Entries from a dataset>
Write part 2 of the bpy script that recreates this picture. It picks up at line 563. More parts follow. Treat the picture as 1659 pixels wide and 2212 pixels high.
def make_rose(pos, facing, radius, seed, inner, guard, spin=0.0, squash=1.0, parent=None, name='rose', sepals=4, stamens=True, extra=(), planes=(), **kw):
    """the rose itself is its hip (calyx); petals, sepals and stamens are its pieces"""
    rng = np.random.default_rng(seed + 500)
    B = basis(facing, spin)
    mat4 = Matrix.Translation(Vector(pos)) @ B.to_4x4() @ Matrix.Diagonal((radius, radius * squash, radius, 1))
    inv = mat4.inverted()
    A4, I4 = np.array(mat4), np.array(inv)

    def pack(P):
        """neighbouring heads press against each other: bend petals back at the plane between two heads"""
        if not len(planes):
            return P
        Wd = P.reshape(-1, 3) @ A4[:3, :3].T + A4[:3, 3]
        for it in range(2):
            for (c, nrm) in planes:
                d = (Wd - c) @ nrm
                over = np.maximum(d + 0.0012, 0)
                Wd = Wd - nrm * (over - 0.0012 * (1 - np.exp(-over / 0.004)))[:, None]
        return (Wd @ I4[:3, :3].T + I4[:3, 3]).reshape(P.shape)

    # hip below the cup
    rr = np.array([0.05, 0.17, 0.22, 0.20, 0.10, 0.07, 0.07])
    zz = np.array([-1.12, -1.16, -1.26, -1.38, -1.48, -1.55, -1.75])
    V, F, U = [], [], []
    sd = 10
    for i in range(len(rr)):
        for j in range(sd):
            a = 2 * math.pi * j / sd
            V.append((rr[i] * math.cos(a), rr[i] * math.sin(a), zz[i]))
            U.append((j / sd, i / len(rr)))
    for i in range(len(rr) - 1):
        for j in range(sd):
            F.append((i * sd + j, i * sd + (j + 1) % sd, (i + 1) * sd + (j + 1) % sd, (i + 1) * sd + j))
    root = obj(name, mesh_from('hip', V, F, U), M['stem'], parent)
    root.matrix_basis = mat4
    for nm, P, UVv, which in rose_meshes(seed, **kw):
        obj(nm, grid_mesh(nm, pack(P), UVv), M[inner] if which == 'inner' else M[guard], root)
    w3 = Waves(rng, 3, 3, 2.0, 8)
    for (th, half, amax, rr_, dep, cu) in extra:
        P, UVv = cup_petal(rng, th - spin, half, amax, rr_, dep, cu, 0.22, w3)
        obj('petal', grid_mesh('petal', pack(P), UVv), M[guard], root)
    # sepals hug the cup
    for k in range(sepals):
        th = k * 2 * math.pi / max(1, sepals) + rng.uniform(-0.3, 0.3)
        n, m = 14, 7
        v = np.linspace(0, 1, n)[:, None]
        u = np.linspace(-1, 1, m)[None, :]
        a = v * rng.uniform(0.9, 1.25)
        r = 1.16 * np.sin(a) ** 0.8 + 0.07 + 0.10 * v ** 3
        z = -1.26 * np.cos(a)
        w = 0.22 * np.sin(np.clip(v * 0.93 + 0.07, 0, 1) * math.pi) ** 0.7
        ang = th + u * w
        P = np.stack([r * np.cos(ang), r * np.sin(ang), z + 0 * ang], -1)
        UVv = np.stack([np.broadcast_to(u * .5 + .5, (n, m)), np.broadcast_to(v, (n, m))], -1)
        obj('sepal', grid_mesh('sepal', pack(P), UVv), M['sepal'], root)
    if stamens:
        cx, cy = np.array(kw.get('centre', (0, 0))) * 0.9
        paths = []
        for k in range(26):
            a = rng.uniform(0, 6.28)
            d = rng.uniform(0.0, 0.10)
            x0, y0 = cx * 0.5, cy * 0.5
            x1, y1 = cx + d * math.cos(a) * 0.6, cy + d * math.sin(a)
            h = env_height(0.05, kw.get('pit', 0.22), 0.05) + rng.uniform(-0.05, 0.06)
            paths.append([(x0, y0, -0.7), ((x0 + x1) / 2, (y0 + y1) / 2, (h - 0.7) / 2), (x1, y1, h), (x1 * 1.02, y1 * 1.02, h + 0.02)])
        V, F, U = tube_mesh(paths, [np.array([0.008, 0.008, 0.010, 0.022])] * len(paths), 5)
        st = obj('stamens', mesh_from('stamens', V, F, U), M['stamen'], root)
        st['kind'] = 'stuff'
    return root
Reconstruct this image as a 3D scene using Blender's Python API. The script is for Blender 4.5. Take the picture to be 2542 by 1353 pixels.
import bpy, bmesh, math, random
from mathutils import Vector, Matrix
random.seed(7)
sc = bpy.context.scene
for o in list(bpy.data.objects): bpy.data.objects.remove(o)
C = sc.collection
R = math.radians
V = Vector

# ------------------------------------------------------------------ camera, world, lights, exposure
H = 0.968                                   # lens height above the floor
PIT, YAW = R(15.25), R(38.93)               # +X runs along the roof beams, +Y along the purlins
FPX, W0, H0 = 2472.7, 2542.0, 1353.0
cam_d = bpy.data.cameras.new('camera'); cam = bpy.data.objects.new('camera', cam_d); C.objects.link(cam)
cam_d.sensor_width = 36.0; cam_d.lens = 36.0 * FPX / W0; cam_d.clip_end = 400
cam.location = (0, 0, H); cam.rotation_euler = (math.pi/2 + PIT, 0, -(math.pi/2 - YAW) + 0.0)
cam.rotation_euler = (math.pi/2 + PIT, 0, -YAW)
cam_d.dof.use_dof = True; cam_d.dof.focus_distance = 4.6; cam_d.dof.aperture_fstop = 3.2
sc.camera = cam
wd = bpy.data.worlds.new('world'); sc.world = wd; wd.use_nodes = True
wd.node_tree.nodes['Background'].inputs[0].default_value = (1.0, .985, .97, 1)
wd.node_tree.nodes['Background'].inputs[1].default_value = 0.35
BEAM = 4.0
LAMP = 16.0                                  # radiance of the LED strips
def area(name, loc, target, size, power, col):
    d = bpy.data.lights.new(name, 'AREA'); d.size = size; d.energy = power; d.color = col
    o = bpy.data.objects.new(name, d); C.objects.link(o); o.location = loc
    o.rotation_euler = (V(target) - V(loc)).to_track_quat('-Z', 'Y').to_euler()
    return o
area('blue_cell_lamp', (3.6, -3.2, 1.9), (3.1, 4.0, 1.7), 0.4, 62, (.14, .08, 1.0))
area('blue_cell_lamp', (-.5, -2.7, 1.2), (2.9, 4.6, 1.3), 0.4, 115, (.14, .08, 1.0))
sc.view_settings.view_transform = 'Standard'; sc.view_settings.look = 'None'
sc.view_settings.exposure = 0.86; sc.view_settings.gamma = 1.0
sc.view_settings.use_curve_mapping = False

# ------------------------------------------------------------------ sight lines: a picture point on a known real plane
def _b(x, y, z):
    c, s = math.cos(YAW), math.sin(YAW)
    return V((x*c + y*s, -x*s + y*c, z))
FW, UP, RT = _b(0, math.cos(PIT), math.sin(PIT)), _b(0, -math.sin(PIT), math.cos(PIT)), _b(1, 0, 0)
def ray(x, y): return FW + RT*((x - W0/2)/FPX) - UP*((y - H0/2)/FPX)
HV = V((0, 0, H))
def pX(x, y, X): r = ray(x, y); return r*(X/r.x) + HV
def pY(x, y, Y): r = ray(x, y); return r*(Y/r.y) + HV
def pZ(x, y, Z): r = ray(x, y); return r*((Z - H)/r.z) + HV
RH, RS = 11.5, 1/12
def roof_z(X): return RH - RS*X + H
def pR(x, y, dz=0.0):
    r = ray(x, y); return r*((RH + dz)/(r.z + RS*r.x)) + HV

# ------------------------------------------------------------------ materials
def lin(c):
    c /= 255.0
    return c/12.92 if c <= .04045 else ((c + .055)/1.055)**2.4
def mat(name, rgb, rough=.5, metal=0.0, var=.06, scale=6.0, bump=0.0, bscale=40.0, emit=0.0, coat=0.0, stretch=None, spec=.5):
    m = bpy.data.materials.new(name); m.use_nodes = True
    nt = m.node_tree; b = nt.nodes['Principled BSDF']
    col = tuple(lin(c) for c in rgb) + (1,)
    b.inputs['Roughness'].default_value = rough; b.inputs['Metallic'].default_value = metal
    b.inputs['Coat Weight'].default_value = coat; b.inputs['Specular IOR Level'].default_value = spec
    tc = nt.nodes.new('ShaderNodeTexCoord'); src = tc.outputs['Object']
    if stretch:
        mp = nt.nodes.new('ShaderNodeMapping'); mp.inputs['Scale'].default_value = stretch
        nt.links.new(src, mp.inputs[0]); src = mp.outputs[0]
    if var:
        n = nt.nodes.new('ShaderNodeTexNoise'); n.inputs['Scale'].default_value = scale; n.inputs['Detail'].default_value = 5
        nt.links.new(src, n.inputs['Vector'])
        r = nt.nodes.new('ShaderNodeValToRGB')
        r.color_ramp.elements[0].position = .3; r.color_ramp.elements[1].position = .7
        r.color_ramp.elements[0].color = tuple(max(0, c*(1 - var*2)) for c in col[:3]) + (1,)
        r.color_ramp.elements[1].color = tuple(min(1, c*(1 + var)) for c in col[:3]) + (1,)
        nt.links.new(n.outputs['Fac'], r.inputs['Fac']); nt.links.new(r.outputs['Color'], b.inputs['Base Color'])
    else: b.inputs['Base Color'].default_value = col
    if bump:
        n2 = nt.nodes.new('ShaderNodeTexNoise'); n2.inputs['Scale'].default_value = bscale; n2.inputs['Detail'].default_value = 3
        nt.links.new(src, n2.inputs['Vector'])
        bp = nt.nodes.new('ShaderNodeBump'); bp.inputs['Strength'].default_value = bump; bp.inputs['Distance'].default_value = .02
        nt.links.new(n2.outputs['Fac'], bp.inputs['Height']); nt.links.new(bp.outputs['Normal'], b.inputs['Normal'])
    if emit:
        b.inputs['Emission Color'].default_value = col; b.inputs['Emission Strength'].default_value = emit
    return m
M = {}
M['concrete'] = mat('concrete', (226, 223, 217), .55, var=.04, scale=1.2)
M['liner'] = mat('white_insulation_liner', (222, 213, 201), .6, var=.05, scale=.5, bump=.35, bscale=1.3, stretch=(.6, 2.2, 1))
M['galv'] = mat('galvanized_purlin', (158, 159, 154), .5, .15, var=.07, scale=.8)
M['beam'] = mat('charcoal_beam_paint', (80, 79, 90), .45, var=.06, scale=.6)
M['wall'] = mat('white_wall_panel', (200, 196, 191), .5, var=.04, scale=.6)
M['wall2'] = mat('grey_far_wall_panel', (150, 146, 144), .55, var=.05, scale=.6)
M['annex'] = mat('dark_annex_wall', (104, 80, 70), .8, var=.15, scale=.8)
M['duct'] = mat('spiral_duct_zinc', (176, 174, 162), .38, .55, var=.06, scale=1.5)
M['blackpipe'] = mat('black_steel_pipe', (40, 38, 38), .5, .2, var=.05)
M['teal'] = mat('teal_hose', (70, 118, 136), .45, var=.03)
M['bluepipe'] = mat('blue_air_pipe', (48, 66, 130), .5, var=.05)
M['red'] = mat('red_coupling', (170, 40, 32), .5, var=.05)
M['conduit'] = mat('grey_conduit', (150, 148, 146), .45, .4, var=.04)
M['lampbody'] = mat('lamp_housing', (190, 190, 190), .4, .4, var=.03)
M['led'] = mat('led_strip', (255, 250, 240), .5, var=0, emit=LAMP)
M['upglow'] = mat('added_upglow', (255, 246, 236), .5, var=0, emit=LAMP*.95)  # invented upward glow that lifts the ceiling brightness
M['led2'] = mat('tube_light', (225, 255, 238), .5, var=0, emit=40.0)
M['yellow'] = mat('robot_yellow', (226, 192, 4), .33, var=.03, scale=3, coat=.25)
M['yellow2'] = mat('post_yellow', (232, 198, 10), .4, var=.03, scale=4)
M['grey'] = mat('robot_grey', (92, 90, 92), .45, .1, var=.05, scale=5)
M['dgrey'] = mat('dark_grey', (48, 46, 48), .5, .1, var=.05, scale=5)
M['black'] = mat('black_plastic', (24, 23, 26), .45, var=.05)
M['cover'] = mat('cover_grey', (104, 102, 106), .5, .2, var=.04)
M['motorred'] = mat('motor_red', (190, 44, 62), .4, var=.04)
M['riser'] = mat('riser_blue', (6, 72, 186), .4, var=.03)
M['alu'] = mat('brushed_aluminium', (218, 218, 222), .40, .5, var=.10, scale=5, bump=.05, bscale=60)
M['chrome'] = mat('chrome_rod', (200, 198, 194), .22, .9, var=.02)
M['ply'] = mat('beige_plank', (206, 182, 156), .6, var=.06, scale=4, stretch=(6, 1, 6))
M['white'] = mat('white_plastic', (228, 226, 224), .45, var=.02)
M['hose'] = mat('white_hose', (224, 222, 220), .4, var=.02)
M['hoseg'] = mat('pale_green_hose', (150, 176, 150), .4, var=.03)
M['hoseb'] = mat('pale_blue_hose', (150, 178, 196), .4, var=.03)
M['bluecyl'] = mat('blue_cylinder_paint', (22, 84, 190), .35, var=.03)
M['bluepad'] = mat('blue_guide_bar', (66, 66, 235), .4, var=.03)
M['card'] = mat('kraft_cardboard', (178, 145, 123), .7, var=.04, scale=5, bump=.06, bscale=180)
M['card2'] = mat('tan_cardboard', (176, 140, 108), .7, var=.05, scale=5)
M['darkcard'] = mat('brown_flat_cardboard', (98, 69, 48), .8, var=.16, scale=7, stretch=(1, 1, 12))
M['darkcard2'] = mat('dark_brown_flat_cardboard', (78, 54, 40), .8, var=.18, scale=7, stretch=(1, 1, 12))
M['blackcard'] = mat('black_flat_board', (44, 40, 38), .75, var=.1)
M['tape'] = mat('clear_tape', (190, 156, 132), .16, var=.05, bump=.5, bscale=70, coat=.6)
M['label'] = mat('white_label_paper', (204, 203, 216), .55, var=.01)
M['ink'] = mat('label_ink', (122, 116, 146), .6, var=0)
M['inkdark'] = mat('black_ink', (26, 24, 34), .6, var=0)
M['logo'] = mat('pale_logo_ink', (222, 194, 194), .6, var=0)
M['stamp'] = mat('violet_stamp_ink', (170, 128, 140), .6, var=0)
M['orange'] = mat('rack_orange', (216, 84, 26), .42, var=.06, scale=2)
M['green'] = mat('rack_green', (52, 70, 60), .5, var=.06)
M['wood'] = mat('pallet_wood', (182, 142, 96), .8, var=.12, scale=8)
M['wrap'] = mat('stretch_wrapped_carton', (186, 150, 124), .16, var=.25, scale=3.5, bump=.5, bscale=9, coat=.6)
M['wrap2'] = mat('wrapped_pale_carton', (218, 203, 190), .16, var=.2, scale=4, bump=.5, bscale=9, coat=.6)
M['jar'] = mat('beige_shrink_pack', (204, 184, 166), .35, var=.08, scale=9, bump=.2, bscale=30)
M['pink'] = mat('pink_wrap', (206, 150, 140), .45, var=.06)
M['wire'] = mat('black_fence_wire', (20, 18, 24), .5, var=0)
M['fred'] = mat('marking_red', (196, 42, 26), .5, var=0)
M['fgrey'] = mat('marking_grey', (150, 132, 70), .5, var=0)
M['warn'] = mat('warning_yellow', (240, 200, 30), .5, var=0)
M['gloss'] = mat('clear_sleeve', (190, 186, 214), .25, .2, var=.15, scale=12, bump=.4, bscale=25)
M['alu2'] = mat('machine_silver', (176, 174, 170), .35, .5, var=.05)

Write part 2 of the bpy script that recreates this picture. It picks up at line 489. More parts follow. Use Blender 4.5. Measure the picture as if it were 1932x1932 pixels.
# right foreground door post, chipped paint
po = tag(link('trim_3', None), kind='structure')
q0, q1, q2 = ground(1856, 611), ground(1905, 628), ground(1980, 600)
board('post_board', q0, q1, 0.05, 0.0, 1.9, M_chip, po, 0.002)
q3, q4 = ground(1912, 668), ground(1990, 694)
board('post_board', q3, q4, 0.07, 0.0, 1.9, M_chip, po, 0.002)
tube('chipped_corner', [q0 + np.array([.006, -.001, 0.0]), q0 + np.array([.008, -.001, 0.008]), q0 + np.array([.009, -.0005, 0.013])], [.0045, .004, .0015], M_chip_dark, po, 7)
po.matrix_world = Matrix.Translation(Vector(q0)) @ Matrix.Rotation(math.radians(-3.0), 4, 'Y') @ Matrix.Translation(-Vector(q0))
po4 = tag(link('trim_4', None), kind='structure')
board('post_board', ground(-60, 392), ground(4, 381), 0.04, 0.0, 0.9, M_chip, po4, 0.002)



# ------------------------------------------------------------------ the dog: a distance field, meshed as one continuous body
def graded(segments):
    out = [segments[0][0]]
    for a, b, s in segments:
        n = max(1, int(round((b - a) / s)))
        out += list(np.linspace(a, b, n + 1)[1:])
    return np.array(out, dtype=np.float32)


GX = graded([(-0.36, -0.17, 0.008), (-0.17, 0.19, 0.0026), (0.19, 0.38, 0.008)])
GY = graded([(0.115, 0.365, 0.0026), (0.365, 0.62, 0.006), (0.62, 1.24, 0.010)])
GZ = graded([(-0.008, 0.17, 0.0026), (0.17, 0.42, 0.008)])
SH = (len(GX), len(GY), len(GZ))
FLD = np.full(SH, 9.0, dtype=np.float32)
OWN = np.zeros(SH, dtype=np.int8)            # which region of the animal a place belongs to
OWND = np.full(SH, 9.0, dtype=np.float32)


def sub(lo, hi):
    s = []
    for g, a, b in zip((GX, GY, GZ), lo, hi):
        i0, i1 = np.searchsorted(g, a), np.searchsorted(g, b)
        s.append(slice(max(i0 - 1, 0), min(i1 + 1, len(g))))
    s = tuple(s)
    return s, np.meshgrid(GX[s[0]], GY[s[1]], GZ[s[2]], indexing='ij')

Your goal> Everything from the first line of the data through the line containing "return (Wd @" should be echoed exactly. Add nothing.

Expected output>
Write part 2 of the bpy script that recreates this picture. It picks up at line 563. More parts follow. Treat the picture as 1659 pixels wide and 2212 pixels high.
def make_rose(pos, facing, radius, seed, inner, guard, spin=0.0, squash=1.0, parent=None, name='rose', sepals=4, stamens=True, extra=(), planes=(), **kw):
    """the rose itself is its hip (calyx); petals, sepals and stamens are its pieces"""
    rng = np.random.default_rng(seed + 500)
    B = basis(facing, spin)
    mat4 = Matrix.Translation(Vector(pos)) @ B.to_4x4() @ Matrix.Diagonal((radius, radius * squash, radius, 1))
    inv = mat4.inverted()
    A4, I4 = np.array(mat4), np.array(inv)

    def pack(P):
        """neighbouring heads press against each other: bend petals back at the plane between two heads"""
        if not len(planes):
            return P
        Wd = P.reshape(-1, 3) @ A4[:3, :3].T + A4[:3, 3]
        for it in range(2):
            for (c, nrm) in planes:
                d = (Wd - c) @ nrm
                over = np.maximum(d + 0.0012, 0)
                Wd = Wd - nrm * (over - 0.0012 * (1 - np.exp(-over / 0.004)))[:, None]
        return (Wd @ I4[:3, :3].T + I4[:3, 3]).reshape(P.shape)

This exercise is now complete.